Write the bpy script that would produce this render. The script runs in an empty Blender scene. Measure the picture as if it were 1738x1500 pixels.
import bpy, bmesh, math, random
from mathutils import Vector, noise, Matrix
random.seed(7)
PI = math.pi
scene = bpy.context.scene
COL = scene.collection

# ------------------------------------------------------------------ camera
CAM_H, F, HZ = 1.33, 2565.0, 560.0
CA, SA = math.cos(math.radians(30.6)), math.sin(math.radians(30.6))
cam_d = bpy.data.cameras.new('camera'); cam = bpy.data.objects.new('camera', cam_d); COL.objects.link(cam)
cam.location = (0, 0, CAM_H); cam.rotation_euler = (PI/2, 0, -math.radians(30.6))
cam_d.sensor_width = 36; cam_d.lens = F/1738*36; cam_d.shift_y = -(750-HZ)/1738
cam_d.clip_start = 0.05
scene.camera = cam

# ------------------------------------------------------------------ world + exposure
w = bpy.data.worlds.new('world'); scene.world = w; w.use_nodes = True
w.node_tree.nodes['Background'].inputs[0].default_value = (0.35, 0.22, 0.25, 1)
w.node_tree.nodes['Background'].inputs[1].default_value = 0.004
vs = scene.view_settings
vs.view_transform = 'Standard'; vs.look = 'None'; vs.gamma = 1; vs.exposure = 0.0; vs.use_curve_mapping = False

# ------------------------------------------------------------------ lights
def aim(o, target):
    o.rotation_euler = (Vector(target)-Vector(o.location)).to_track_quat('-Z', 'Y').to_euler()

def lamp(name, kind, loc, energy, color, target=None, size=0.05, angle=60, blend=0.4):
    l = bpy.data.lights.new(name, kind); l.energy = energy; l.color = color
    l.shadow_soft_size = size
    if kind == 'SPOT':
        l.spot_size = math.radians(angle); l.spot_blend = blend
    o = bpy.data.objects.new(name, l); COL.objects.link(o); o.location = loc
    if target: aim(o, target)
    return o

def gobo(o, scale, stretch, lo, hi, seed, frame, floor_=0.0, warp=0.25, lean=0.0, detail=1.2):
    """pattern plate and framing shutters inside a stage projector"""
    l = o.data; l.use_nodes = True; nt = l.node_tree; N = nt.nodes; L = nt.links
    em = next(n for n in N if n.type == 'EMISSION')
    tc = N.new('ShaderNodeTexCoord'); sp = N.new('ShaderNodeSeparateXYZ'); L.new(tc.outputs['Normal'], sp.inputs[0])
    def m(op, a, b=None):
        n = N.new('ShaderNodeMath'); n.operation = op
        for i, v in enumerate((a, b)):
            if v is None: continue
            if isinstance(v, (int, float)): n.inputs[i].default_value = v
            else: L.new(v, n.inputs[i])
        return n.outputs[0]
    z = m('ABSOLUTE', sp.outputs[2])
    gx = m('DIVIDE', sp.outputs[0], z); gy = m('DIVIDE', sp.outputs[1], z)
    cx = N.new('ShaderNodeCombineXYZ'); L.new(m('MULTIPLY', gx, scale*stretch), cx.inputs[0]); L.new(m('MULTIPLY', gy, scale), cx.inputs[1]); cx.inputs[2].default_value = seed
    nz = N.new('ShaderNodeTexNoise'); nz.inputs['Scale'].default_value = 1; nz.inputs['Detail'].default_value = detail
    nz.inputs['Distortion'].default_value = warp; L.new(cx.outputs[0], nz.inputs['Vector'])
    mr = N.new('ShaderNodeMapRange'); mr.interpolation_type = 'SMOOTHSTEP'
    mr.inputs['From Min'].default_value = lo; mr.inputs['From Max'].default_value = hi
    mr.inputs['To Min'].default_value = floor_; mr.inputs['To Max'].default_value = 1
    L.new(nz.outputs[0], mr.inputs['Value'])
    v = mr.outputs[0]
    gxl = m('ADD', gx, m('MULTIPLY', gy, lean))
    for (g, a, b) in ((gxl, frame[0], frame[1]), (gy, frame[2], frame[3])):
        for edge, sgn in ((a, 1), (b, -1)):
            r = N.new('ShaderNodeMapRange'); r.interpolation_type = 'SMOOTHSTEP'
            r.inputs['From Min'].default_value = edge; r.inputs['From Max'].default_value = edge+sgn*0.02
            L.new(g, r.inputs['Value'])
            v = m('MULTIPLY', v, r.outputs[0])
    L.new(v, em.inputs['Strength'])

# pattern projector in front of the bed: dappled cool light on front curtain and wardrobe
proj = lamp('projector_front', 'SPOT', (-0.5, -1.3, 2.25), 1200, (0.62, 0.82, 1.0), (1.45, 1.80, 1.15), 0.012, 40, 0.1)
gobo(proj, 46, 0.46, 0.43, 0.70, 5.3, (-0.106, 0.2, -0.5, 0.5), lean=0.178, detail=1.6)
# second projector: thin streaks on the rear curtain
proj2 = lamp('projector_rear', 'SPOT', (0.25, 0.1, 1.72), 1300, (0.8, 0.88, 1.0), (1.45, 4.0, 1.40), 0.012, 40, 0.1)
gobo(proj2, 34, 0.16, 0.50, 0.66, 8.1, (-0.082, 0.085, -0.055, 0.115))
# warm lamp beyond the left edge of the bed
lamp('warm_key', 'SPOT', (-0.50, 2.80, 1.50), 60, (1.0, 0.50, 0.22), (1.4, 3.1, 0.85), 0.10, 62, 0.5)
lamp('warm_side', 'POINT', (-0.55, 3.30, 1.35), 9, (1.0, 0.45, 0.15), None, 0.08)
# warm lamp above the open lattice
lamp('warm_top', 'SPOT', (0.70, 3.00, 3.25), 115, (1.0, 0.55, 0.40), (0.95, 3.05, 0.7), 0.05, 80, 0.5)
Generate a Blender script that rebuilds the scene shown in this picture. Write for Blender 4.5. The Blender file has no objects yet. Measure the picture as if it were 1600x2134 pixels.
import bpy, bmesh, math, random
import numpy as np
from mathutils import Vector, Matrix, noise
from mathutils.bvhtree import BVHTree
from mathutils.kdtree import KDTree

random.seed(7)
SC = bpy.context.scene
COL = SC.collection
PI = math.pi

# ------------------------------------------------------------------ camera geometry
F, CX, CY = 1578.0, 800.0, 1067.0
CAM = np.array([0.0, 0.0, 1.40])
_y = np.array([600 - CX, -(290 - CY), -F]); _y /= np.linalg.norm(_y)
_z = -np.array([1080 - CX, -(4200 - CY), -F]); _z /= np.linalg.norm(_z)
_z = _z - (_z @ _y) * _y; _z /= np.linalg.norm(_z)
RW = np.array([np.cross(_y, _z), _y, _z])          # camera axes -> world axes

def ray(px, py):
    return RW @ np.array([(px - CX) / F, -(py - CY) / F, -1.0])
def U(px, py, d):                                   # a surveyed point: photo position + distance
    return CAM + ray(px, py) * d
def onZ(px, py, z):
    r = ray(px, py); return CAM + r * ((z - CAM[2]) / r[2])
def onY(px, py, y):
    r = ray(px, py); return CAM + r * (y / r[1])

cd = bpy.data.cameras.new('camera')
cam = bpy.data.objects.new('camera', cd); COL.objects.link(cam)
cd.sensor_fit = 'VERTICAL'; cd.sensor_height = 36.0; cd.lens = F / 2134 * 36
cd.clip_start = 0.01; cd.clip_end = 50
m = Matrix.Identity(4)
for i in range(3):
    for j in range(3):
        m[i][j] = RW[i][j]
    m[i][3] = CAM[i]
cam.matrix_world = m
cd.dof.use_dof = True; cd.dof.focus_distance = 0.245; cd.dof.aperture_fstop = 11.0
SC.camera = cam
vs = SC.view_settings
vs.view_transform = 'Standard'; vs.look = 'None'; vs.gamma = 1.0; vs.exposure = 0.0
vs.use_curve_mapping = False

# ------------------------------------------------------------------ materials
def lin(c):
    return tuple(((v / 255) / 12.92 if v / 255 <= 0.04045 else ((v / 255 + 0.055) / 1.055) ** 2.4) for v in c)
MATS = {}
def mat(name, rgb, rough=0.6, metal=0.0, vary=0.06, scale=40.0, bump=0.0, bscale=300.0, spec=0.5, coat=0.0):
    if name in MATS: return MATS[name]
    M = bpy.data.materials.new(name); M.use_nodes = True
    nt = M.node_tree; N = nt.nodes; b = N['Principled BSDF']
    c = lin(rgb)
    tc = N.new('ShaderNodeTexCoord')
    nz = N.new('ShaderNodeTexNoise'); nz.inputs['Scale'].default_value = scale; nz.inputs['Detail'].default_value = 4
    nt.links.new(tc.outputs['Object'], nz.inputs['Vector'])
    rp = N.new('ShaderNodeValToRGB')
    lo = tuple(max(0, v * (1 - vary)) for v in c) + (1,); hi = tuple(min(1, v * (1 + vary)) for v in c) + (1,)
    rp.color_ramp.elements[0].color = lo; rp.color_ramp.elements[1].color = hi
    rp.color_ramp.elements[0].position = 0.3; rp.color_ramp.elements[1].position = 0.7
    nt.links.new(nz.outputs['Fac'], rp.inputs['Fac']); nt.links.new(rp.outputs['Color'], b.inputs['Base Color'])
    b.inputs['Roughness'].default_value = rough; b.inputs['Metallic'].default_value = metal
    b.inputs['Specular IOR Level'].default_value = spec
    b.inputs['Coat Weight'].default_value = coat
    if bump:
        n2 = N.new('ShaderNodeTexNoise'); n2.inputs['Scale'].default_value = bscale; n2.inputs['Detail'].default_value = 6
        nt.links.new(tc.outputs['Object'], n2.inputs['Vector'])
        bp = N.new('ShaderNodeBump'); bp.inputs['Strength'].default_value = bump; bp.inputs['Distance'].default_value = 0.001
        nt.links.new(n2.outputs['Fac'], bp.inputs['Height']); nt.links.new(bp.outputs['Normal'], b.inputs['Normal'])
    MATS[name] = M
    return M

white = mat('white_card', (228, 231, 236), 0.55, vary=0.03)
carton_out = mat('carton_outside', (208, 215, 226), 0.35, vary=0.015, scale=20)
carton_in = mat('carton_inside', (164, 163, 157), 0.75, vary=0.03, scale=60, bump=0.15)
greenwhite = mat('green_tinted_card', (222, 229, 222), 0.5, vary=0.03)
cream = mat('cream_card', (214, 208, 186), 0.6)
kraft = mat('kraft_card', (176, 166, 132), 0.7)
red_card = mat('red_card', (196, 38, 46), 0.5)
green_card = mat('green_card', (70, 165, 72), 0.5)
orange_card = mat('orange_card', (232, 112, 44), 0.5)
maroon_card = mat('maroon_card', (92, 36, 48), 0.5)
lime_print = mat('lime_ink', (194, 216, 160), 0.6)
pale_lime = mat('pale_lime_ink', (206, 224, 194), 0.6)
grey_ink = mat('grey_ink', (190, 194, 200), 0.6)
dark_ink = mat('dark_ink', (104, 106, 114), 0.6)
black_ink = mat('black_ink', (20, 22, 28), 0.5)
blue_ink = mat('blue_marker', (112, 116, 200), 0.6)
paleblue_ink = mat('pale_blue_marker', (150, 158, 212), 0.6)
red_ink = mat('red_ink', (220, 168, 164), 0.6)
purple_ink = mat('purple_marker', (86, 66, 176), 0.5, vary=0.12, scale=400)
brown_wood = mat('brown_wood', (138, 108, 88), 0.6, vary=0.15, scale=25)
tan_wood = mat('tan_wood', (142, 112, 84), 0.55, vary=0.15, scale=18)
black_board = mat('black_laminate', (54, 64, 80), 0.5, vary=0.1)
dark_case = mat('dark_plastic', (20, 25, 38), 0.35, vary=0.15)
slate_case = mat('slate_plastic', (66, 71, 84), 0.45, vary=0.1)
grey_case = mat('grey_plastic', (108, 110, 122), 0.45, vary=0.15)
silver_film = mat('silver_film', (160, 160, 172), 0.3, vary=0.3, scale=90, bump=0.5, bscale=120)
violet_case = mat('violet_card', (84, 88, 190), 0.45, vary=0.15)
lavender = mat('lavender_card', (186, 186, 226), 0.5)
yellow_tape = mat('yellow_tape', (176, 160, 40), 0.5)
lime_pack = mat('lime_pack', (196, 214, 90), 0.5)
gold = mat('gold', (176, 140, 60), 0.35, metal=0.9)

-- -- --

Task requirements | Give back exactly the lines from the beginning of the records through the line containing "vs.view_transform = 'Standard'; vs.look = 'None'; vs.gamma = 1;", and only those.

Answer to this problem |
Write the bpy script that would produce this render. The script runs in an empty Blender scene. Measure the picture as if it were 1738x1500 pixels.
import bpy, bmesh, math, random
from mathutils import Vector, noise, Matrix
random.seed(7)
PI = math.pi
scene = bpy.context.scene
COL = scene.collection

# ------------------------------------------------------------------ camera
CAM_H, F, HZ = 1.33, 2565.0, 560.0
CA, SA = math.cos(math.radians(30.6)), math.sin(math.radians(30.6))
cam_d = bpy.data.cameras.new('camera'); cam = bpy.data.objects.new('camera', cam_d); COL.objects.link(cam)
cam.location = (0, 0, CAM_H); cam.rotation_euler = (PI/2, 0, -math.radians(30.6))
cam_d.sensor_width = 36; cam_d.lens = F/1738*36; cam_d.shift_y = -(750-HZ)/1738
cam_d.clip_start = 0.05
scene.camera = cam

# ------------------------------------------------------------------ world + exposure
w = bpy.data.worlds.new('world'); scene.world = w; w.use_nodes = True
w.node_tree.nodes['Background'].inputs[0].default_value = (0.35, 0.22, 0.25, 1)
w.node_tree.nodes['Background'].inputs[1].default_value = 0.004
vs = scene.view_settings
vs.view_transform = 'Standard'; vs.look = 'None'; vs.gamma = 1; vs.exposure = 0.0; vs.use_curve_mapping = False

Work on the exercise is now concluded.